If high prices force other choices on us, then we grumble and suck it up. But given a free choice—and reasonable fuel prices—for many Americans you can’t make a big enough Hummer.  A hybrid or fuel cell Hummer or one one powered on ethanol or biodiesel is great, as long as it (and the energy source) doesn’t come at a premium price compared to the conventional gasoline version. History and the NACS survey clearly suggests this is the case.
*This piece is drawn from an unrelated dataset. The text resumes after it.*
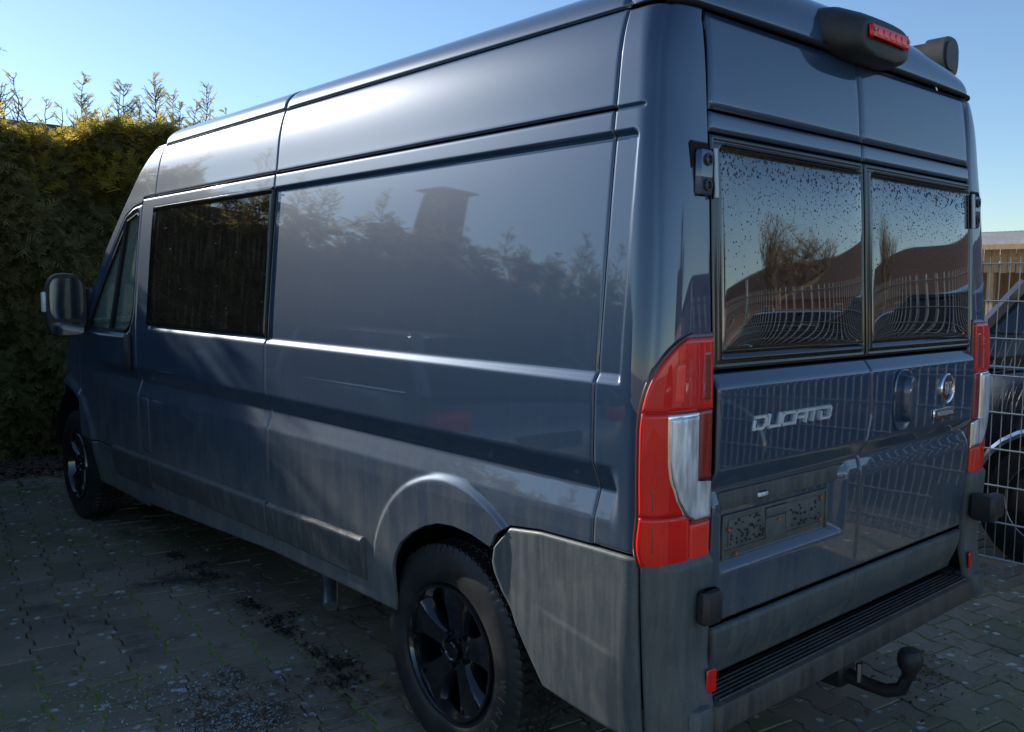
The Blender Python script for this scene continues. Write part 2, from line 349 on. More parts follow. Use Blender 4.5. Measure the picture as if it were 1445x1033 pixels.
# ------------------------------------------------------------------ the van
van = empty("panel_van", label="large dark grey-blue high-roof panel van with black wheels parked on the paving", category="van")
zbot = lambda s: np.interp(s, [1.1, 2.1, 4.0], [.43, .428, .33])
LIP = [(.16, .885), (.202, .886), (.403, .882), (.533, .867), (.590, .828), (.611, .786), (.70, .806), (.79, .813), (.87, .805), (.943, .781), (1.02, .742), (1.089, .690), (1.125, .640), (1.145, .590), (1.153, .52), (1.158, .43)]
lipz = lambda s: interp(s, LIP)
for mir in (False, True):
    # middle panels; the long rear panel is two sheets joined at the wheel arch
    side_patch("side_panel", 2.078, 3.604, zbot, 2.009, "paint", van, mirror=mir)
    side_patch("side_panel", .206, 2.069, lambda s: np.where(s > 1.158, zbot(s), lipz(s)), 2.009, "paint", van, mirror=mir, res=.006, zmid=.92)
    # D-pillar with the wrap round the rear corner
    def groove(s, z): 
        g = np.exp(-((z-2.0125)/.0035)**2)*ss(.10, .12, s)*ss(.3, .2, s)*.009
        cr = np.exp(-((s-(.018+ss(1.4, 2.27, z)*.06))/.010)**2)*.0022
        return -g-cr
    side_patch("rear_pillar", lambda v: s_door(.888+(2.268-.888)*v), .2005, .888, lambda s: 2.268+0*s, "paint", van, mirror=mir, res=.0045, fn=groove)
    # upper side panels under the roof gutter
    side_patch("upper_side_panel", .206, 2.064, 2.019, 2.272, "paint", van, mirror=mir)
    side_patch("upper_side_panel", 2.072, lambda v: 3.428-.028*v, 2.019, 2.274, "paint", van, mirror=mir)
    # cab side above the door, ending at the windscreen pillar
    Eu = lambda s: interp(s, [(3.40, 2.276), (3.52, 2.274), (3.60, 2.225), (3.69, 2.16), (3.86, 2.02), (4.16, 1.75), (4.38, 1.51), (4.60, 1.33), (4.70, 1.265)])
    Dl = lambda s: interp(s, [(3.40, 2.019), (3.605, 2.017), (3.615, 1.990), (3.75, 1.975), (3.87, 1.935), (4.16, 1.66), (4.36, 1.44), (4.60, 1.28), (4.70, 1.24)])
    side_patch("cab_side_panel", lambda v: 3.434-.028*v, 4.70, Dl, Eu, "paint", van, mirror=mir)
    # cab door with its window opening
    Dtop = lambda s: Dl(s)-.008
    WIN = [(3.665, 1.925), (3.70, 1.94), (3.85, 1.905), (4.10, 1.66), (4.34, 1.41), (4.42, 1.30), (4.3, 1.29), (3.80, 1.295), (3.72, 1.325), (3.675, 1.40)]
    def inwin(c, W=WIN):
        y, z = c[:, 1], c[:, 2]; ins = np.zeros(len(c), bool); n = len(W)
        for i in range(n):
            (ya, za), (yb, zb_) = W[i], W[(i+1) % n]
            k = ((za > z) != (zb_ > z)) & (y < (yb-ya)*(z-za)/(zb_-za+1e-12)+ya); ins ^= k
        return ins
    def doorfn(s, z):
        c = np.stack([0*s.ravel(), s.ravel(), z.ravel()], -1); D = np.full(s.size, 9.)
        for i in range(len(WIN)):
            a = np.array(WIN[i]); b = np.array(WIN[(i+1) % len(WIN)]); ab = b-a; t = np.clip(((c[:, 1:]-a)@ab)/(ab@ab), 0, 1)
            D = np.minimum(D, np.linalg.norm(c[:, 1:]-(a+t[:, None]*ab), axis=1))
        D = D.reshape(s.shape); return -.016*ss(.030, .006, D)
    door = side_patch("cab_door", 3.613, 4.62, .60, Dtop, "paint", van, mirror=mir, fn=doorfn, mask=inwin, res=.009)
    sg = -1 if not mir else 1
    gp = [((0 if False else sg*(float(width(z))-.022-.004)), y, z) for y, z in WIN]
    mk("door_glass", gp, [tuple(range(len(gp)))], "cab_glass", door)
    m = MB(); 
    def bar(p, q, r): m.tube([(sg*(float(width(p[1]))-.012), p[0], p[1]), (sg*(float(width(q[1]))-.012), q[0], q[1])], r, 6)
    bar((3.86, 1.91), (4.03, 1.30), .016); m.obj("window_divider", "rubber_seal", door, True)
    m = MB()
    for i in range(len(WIN)): bar(WIN[i], WIN[(i+1) % len(WIN)], .008)
    m.obj("window_seal", "rubber_seal", door, True)
    m = MB(); xx = sg*(1.022+.012)
    m.box((xx+sg*.008, 3.685, 1.18), (.040, .050, .20), bev=.014); m.obj("door_handle", "plastic_black", door, True)
    # fender, nose and bonnet side
    FL = [(4.63, .33), (4.44, .33)]
    arch = lambda s: .46+np.sqrt(np.clip(1-((s-4.90)/.475)**2, 0, 1))*.44
    fl = lambda s: np.where(s < 4.425, .33, np.where(s > 5.375, .26, arch(s)))
    Ef = lambda s: interp(s, [(4.62, 1.30), (4.70, 1.255), (4.80, 1.20), (5.1, 1.12), (5.4, 1.02), (5.65, .87), (5.80, .67), (5.87, .40)])
    side_patch("front_wing", 4.628, 5.86, lambda s: np.minimum(fl(s), Ef(s)-.02), Ef, "paint", van, mirror=mir, res=.010)
    side_patch("door_sill", 3.61, 4.45, .33, .592, "paint", van, mirror=mir, res=.012, extra=-.004)
    # lower mouldings with a light-catching top edge
    mould = lambda y, z: 0*y
    for a, b, z1 in ((3.620, 4.06, .630), (3.445, 3.612, .636), (2.090, 3.437, .648), (1.330, 2.080, .660)):
        zb = .50 if a < 2.1 else .455
        side_patch("side_moulding", a, b, zb, lambda s: np.interp(s, [1.33, 4.05], [.662, .624]), "moulding", van, mirror=mir, extra=.022, lip=.026, rnd=.006, fn=lambda s, z: -.010*ss(.60, .46, z)-.022*ss(-.020, .002, z-np.interp(s, [1.33, 4.05], [.662, .624])), res=.006)
    # fuel flap
    # rear bumper: side piece with pressed creases, corner piece
    def bfn(s, z):
        d = .008*ss(.88, .58, z)*ss(.60, .45, s)-arch_ring(s, z)*ss(.60, .52, s)
        zc = .615+.18*np.clip(s-.14, 0, 1)                                          # pressed ledge
        d = d+.0035*ss(.004, -.012, z-zc)*ss(.10, .16, s)*ss(.46, .34, s)
        wedge = ss(0, .05, (.43-s)-.6*(.86-z))*ss(.05, .12, s)*ss(.50, .74, z)
        d = d-.0*wedge
        return d
    bs0 = lambda v: .0505+0*v
    bfront = lambda v: interp(v, [(0, .400), (.12, .44), (.35, .515), (.6, .565), (.8, .592), (.9, .600), (1, .590)])
    btop = lambda s: interp(s, [(0, .880), (.202, .879), (.403, .875), (.53, .860), (.60, .78)])
    side_patch("rear_bumper_side", bs0, bfront, lambda s: interp(s, [(0, .385), (.2, .40), (.40, .425), (.6, .43)]), btop, "bumper", van, mirror=mir, extra=.006, fn=bfn, res=.006, lip=.02, rnd=.004)
    def cfn(s, z): return .016+.030*ss(.62, .44, z)*ss(.05, -.06, s)+.012*ss(.872, .855, z)*ss(.0, -.03, s)
    side_patch("rear_bumper_corner", lambda v: s_door(.385+(.878-.385)*v)+.004, .0445, lambda s: .380+0*s, lambda s: .878+0*s, "bumper", van, mirror=mir, fn=cfn, res=.006, lip=.03, rnd=.005)
# ---- roof in three lengths with fine joints, rear cap
HP = [(.911, 2.281), (.900, 2.312), (.880, 2.338), (.845, 2.362), (.80, 2.380), (.74, 2.396), (.62, 2.418), (.5, 2.434), (.3, 2.449), (0, 2.456)]
full = [(-a, b) for a, b in HP]+[(a, b) for a, b in HP[::-1][1:]]
fa = np.array(full); L = np.r_[0, np.cumsum(np.hypot(*np.diff(fa, axis=0).T))]; L /= L[-1]
def roofp(t): return np.stack([smooth_interp(t, L, fa[:, 0]), smooth_interp(t, L, fa[:, 1])], -1)
tt = np.linspace(0, 1, 160)
def roof_piece(y0, y1, ribs=True):
    ys = np.linspace(y0, y1, max(4, int((y1-y0)/.03))); P = roofp(tt); G = np.zeros((len(ys), len(tt), 3))
    G[..., 0] = P[None, :, 0]; G[..., 1] = ys[:, None]; G[..., 2] = P[None, :, 1]
    grid_obj("roof_panel", G, "paint", van, flip=False, lip=.008)
roof_piece(.208, 2.070); roof_piece(2.076, 3.40)
Bl = [corner(s, 2.281) for s in np.linspace(.2, float(s_door(2.281))+.0, 26)]
Bx = np.array(Bl); Br = Bx[::-1]*np.array([-1, 1, 1]); mid = np.array([[x_, Bx[-1, 1]-.006*(1-(x_/.79)**2), 2.281] for x_ in np.linspace(-.76, .76, 60)])
Bp = np.concatenate([Bx, mid, Br]); lb = np.r_[0, np.cumsum(np.linalg.norm(np.diff(Bp, axis=0), axis=1))]; lb /= lb[-1]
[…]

As to the ancillary support drivers for these alternatives, Joe Petrowski made an argument in a column at this site that finally made me a convert to the concept of reducing the dependence on foreign oil (which has now shattered like shale under hydraulic fracturing), at least in part. But, that is mainly because of where we are at today from our abundant natural energy supplies now being developed. When we imported significant quantities of oil, a few percentage points of offset really didn’t matter all that much. Now, those few percentage points can actually tip the scales and create wonderful things like disarray in OPEC.

As for being green—various studies suggest that people turn such needs into wants, or would be nice, in the case of a painful trade off.  The observation that so many ecologically aware celebrities refuse to give up their private jets, palatial mansions and luxury yacht vacations illustrates this at it’s comical best.  Not all people, of course. Some “deep greens” like “Ed” Begley, Jr. will pay a premium (in his case though deprivation) to be Eco-conscious, while any dozen Leonardo DiCaprios live life personally large and phone the Eco part in.

Some alternatives hold up better in a natural marketplace on the cost vs. benefit calculation, and others do not. Subsidizing alternatives from windmills to fuels is becoming far less certain each year. Those in Washington that are considering ways to make gas expensive again to prop up alternatives or to help fill government coffers, should keep in mind that America has far more DiCaprios than Begleys, even if the best they can do is a trimmed out SUV instead of a private jet.